● EXERCISE MATERIALS:
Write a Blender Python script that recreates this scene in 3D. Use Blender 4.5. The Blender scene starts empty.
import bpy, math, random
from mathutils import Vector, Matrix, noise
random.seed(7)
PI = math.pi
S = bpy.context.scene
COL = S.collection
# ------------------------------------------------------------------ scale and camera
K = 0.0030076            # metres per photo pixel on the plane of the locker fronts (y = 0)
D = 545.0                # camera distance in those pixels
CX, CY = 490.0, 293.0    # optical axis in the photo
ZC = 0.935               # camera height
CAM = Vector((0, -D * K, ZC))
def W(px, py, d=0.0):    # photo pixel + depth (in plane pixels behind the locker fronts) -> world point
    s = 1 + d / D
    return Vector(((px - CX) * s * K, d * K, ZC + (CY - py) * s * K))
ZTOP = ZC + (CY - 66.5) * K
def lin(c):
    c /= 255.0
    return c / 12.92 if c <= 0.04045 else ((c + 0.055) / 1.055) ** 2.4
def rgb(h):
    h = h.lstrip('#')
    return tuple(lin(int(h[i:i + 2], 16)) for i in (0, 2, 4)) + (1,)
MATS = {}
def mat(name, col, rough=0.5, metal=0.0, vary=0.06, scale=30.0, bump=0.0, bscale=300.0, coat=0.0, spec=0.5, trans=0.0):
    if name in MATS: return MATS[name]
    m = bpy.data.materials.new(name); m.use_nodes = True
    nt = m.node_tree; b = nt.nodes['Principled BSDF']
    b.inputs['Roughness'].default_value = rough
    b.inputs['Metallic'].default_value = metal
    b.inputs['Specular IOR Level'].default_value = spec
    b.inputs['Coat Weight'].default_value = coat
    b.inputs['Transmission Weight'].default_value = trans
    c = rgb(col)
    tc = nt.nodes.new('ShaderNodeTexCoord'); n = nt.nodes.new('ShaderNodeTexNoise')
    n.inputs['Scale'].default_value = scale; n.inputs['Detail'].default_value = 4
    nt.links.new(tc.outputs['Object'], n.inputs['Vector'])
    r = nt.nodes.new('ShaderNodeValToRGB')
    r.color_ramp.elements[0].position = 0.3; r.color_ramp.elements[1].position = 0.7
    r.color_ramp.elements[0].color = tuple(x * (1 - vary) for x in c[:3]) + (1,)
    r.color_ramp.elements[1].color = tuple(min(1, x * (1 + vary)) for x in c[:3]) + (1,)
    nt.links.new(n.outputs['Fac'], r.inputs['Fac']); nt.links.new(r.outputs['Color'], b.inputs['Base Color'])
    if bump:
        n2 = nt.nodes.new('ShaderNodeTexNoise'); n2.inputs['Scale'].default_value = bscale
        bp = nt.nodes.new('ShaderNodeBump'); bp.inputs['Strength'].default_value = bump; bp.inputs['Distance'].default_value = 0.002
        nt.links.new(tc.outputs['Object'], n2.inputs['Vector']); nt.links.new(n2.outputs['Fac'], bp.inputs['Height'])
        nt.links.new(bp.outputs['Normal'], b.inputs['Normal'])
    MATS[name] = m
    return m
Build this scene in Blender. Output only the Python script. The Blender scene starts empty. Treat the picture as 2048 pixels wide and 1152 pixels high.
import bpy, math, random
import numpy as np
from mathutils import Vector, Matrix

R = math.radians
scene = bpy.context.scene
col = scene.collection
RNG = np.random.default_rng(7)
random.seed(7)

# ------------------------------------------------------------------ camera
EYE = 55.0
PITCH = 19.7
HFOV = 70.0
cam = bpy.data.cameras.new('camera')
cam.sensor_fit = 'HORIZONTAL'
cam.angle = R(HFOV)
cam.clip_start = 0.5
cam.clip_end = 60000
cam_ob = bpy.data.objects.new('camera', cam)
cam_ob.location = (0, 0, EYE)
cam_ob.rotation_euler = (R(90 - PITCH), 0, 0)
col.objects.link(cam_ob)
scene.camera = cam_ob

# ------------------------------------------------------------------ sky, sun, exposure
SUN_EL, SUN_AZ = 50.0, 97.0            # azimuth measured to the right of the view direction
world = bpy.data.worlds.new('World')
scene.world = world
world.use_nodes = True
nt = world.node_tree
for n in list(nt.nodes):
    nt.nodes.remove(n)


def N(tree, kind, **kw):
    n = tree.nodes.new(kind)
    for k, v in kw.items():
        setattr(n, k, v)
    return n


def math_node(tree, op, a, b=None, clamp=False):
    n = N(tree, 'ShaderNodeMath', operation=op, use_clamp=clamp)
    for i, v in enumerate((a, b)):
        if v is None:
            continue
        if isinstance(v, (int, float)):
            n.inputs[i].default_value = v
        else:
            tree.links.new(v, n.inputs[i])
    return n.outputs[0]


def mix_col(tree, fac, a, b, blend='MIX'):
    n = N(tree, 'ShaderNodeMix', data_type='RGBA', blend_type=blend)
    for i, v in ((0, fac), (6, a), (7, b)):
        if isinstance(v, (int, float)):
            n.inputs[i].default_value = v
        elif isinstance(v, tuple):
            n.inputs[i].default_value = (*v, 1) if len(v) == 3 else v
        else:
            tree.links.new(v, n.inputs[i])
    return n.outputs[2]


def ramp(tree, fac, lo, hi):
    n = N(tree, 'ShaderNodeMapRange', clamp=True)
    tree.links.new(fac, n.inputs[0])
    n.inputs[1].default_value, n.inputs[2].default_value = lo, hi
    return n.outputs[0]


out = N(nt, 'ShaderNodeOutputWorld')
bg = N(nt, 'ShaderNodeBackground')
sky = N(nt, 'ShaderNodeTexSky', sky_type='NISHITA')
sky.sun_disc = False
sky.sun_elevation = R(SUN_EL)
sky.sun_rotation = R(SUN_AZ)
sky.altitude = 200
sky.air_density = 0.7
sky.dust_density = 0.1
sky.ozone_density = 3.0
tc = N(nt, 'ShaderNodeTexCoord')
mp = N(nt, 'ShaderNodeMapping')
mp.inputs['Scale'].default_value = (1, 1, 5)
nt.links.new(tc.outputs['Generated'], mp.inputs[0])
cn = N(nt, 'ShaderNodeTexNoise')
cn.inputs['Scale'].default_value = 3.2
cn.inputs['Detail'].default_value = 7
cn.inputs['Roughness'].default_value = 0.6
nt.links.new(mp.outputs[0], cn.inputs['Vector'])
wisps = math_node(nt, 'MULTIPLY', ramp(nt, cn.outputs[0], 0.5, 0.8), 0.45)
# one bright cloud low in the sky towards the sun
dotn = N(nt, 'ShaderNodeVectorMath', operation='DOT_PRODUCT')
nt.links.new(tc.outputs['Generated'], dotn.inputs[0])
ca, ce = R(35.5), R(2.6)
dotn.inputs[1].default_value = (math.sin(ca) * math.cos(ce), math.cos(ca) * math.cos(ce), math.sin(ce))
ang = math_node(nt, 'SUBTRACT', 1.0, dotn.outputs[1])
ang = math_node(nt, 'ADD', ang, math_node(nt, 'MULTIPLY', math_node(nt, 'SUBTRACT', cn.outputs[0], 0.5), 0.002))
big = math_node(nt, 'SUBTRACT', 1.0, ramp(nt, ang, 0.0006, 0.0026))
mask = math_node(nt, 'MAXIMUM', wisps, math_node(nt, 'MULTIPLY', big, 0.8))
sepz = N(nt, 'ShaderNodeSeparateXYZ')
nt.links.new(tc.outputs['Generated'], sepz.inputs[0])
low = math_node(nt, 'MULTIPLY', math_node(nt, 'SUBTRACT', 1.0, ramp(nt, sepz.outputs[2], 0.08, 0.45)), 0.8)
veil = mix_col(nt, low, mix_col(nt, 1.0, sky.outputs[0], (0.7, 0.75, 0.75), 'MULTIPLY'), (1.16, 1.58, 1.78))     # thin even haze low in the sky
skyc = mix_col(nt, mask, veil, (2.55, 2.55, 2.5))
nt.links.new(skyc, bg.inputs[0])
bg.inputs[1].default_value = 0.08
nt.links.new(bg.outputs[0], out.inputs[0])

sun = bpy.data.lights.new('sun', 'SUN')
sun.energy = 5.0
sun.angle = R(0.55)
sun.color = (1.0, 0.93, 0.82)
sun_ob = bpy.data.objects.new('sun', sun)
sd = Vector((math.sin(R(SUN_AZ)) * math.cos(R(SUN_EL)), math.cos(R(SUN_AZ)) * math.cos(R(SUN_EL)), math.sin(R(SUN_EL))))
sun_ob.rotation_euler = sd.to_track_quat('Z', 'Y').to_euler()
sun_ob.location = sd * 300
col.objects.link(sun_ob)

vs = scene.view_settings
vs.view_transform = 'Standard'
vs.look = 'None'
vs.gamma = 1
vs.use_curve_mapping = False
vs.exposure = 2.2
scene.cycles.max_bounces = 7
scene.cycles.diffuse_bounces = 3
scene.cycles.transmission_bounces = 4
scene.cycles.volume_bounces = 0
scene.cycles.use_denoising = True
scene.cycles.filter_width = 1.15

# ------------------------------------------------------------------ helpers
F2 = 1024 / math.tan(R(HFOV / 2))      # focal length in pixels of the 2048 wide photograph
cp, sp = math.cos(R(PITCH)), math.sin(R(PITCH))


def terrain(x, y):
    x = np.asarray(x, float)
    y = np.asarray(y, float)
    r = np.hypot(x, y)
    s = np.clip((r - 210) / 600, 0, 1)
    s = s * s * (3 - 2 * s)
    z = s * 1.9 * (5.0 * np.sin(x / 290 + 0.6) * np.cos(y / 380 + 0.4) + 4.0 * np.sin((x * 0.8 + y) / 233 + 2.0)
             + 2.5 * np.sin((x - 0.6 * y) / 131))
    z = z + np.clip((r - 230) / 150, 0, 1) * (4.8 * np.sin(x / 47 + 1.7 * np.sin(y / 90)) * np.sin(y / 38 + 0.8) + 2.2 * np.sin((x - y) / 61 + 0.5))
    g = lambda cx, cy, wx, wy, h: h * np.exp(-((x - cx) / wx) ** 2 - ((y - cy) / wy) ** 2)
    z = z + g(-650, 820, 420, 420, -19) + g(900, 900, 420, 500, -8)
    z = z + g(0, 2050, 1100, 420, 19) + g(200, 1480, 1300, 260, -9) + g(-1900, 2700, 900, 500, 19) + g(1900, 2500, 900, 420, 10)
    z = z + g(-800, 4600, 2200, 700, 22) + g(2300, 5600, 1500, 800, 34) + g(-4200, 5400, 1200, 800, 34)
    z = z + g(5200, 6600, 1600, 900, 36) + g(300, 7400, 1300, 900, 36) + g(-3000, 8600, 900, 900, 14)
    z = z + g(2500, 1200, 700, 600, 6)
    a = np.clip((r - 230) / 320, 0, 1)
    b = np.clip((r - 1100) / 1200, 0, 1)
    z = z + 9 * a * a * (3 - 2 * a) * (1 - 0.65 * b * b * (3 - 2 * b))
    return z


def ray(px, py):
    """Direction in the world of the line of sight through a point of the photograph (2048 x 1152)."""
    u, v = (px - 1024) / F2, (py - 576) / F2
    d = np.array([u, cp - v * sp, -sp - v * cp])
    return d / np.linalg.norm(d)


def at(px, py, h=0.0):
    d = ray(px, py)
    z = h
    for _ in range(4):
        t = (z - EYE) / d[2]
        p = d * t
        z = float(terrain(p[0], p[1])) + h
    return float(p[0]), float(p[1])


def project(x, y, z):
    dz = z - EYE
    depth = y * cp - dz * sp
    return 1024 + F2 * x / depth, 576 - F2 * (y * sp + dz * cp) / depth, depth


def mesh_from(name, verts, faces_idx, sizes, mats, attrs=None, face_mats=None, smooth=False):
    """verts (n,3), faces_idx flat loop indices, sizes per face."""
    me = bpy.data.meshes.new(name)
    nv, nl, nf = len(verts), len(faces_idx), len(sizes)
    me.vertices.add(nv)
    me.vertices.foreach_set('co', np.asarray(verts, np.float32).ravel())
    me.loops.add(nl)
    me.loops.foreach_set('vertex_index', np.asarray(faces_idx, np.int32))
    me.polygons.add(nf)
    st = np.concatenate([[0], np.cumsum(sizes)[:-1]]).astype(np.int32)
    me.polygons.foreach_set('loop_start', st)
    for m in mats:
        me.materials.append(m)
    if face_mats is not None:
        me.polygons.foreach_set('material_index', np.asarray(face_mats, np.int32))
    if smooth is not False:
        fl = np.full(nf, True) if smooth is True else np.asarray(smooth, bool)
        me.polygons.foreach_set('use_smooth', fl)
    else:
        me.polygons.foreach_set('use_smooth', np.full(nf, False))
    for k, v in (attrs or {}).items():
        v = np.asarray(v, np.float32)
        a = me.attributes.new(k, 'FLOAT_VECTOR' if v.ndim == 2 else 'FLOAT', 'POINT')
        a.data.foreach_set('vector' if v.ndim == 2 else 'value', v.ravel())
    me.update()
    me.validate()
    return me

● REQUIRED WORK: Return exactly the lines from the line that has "Build this scene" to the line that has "return n.outputs[2]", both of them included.

● SOLUTION BELOW:
Build this scene in Blender. Output only the Python script. The Blender scene starts empty. Treat the picture as 2048 pixels wide and 1152 pixels high.
import bpy, math, random
import numpy as np
from mathutils import Vector, Matrix

R = math.radians
scene = bpy.context.scene
col = scene.collection
RNG = np.random.default_rng(7)
random.seed(7)

# ------------------------------------------------------------------ camera
EYE = 55.0
PITCH = 19.7
HFOV = 70.0
cam = bpy.data.cameras.new('camera')
cam.sensor_fit = 'HORIZONTAL'
cam.angle = R(HFOV)
cam.clip_start = 0.5
cam.clip_end = 60000
cam_ob = bpy.data.objects.new('camera', cam)
cam_ob.location = (0, 0, EYE)
cam_ob.rotation_euler = (R(90 - PITCH), 0, 0)
col.objects.link(cam_ob)
scene.camera = cam_ob

# ------------------------------------------------------------------ sky, sun, exposure
SUN_EL, SUN_AZ = 50.0, 97.0            # azimuth measured to the right of the view direction
world = bpy.data.worlds.new('World')
scene.world = world
world.use_nodes = True
nt = world.node_tree
for n in list(nt.nodes):
    nt.nodes.remove(n)


def N(tree, kind, **kw):
    n = tree.nodes.new(kind)
    for k, v in kw.items():
        setattr(n, k, v)
    return n


def math_node(tree, op, a, b=None, clamp=False):
    n = N(tree, 'ShaderNodeMath', operation=op, use_clamp=clamp)
    for i, v in enumerate((a, b)):
        if v is None:
            continue
        if isinstance(v, (int, float)):
            n.inputs[i].default_value = v
        else:
            tree.links.new(v, n.inputs[i])
    return n.outputs[0]


def mix_col(tree, fac, a, b, blend='MIX'):
    n = N(tree, 'ShaderNodeMix', data_type='RGBA', blend_type=blend)
    for i, v in ((0, fac), (6, a), (7, b)):
        if isinstance(v, (int, float)):
            n.inputs[i].default_value = v
        elif isinstance(v, tuple):
            n.inputs[i].default_value = (*v, 1) if len(v) == 3 else v
        else:
            tree.links.new(v, n.inputs[i])
    return n.outputs[2]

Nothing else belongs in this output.